COME RUGIADA (reloaded)

Sabato – III settimana del Tempo di Quaresima
La rugiada non è solo metafora della delicata presenza di Dio, è pure immagine eloquente della nostra piccola, inceppata disponibilità ad amare. In questa condensa notturna, che la terra riceve dal cielo, si nasconde un problema che affligge anche il nostro cuore: la sua evanescenza, la sua precarietà. 

Che dvorò fare per te, Èfraim, che dovrò fare per te, Giuda?
Il vostro amore è come una nube del mattino, 
come la rugiada che all’alba svanisce (Os 6,4)

Quando è riferita alla volontà del Signore, la rugiada è immagine di un felice presagio, la silenziosa anticipazione di un torrente di benevolenza che vuole fecondare tutta la terra e ogni terra. Riferita a noi, invece, diventa simbolo di quell’inconsistenza che, purtroppo, caratterizza molte delle nostre scelte e dei sentieri che percorriamo. Così come la rugiada all’alba tende a svanire, quando finalmente il sole penetra gli strati più bassi dell’atmosfera, così noi, dopo aver compiuto qualche atto d’amore, perdiamo la dedizione all’altro, non appena sono finite le cose che da lui possiamo ricevere e la legge dell’amore ci chiede di morire a noi stessi. Sorge allora un terribile meccanismo di difesa: iniziamo a coltivare il nostro ego, prendendo le distanze dagli altri, che diventano oggetto del nostro giudizio.

«O Dio, ti ringrazio perché non sono come gli altri uomini, 
ladri, ingiusti, adùlteri, e neppure come questo pubblicano. 
Digiuno due volte alla settimana e pago la decima di tutto quello che possiedo» (Lc 18,11)

Tutto diverso l’atteggiamento del pubblicano che, forse a causa del suo essere annoverato tra i peccatori manifesti secondo la mentalità dell’epoca, si pone davanti a Dio senza sentire considerare odioso il segno della sua fragilità. Anzi proprio il suo sentirsi e riconoscersi peccatore viene celebrato in una preghiera che intercetta perfettamente il cuore del Padre, perché fondata sul bisogno di essere accolto dal suo sguardo amorevole e paziente. 

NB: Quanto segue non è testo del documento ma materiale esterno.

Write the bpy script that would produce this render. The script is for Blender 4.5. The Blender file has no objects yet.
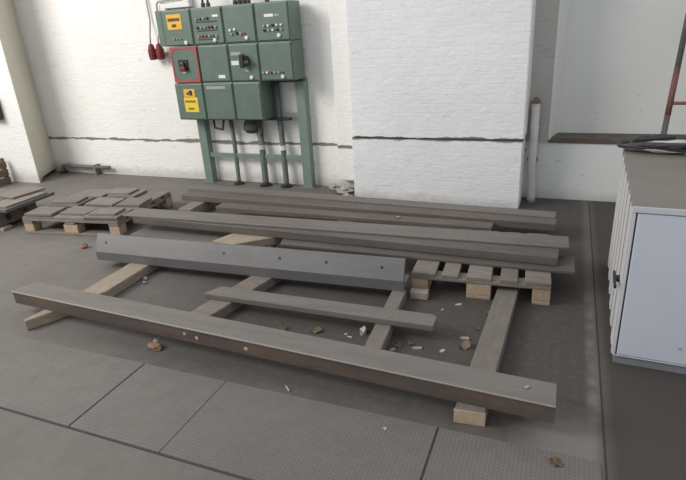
import bpy, bmesh, math, random
from mathutils import Vector, Matrix, noise
random.seed(7)
S = bpy.context.scene
COL = S.collection
PI = math.pi

# ------------------------------------------------------------------ materials
MATS = {}
def nt_new(name):
    m = bpy.data.materials.new(name); m.use_nodes = True
    t = m.node_tree; t.nodes.clear()
    out = t.nodes.new('ShaderNodeOutputMaterial'); b = t.nodes.new('ShaderNodeBsdfPrincipled')
    t.links.new(b.outputs[0], out.inputs[0])
    MATS[name] = m
    return m, t, b
class NB:
    def __init__(s, t): s.t = t
    def n(s, typ, **k):
        x = s.t.nodes.new('ShaderNode' + typ)
        for a, v in k.items(): setattr(x, a, v)
        return x
    def l(s, a, b): s.t.links.new(a, b)
    def val(s, sock, v):
        if hasattr(v, 'links') or isinstance(v, bpy.types.NodeSocket): s.l(v, sock)
        else: sock.default_value = v
    def math(s, op, a, b=0.0, c=0.0, clamp=False):
        x = s.n('Math', operation=op); x.use_clamp = clamp
        for i, v in enumerate((a, b, c)): s.val(x.inputs[i], v)
        return x.outputs[0]
    def noise(s, vec, scale, detail=4, rough=.55):
        x = s.n('TexNoise'); x.inputs['Scale'].default_value = scale
        x.inputs['Detail'].default_value = detail; x.inputs['Roughness'].default_value = rough
        s.l(vec, x.inputs['Vector']); return x.outputs['Fac']
    def ramp(s, f, a, b, lo=0., hi=1.):
        x = s.n('MapRange'); s.l(f, x.inputs['Value'])
        for k, v in zip(('From Min', 'From Max', 'To Min', 'To Max'), (a, b, lo, hi)): x.inputs[k].default_value = v
        return x.outputs[0]
    def mix(s, f, a, b):
        x = s.n('Mix', data_type='RGBA')
        s.val(x.inputs[0], f)
        for i, v in ((6, a), (7, b)):
            if isinstance(v, tuple): x.inputs[i].default_value = (*v, 1)
            else: s.l(v, x.inputs[i])
        return x.outputs[2]
    def mapv(s, vec, scale=(1, 1, 1), rot=(0, 0, 0), loc=(0, 0, 0)):
        x = s.n('Mapping'); s.l(vec, x.inputs[0])
        x.inputs['Scale'].default_value = scale; x.inputs['Rotation'].default_value = rot; x.inputs['Location'].default_value = loc
        return x.outputs[0]
    def bump(s, h, strength, dist, bsdf):
        x = s.n('Bump'); x.inputs['Strength'].default_value = strength; x.inputs['Distance'].default_value = dist
        s.l(h, x.inputs['Height']); s.l(x.outputs[0], bsdf.inputs['Normal'])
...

«O Dio, abbi bietà di me peccatore» (18,13)

Giunti quasi a metà della Quaresima conviene chiederci con onestà in quale direzione stanno andando i nostri sforzi, le preghiere, i digiuni, i gesti di carità. Stiamo sentendo una partecipazione più profonda alla vita e alla povertà di chi ci sta accanto? Oppure ci sentiamo un po’ più buoni, guisti e diversi dagli altri? In altre parole: quale tipo di rugiada stiamo diventando? Quella che all’aurora scompare o quella che annuncia la fedeltà dell’amore vero?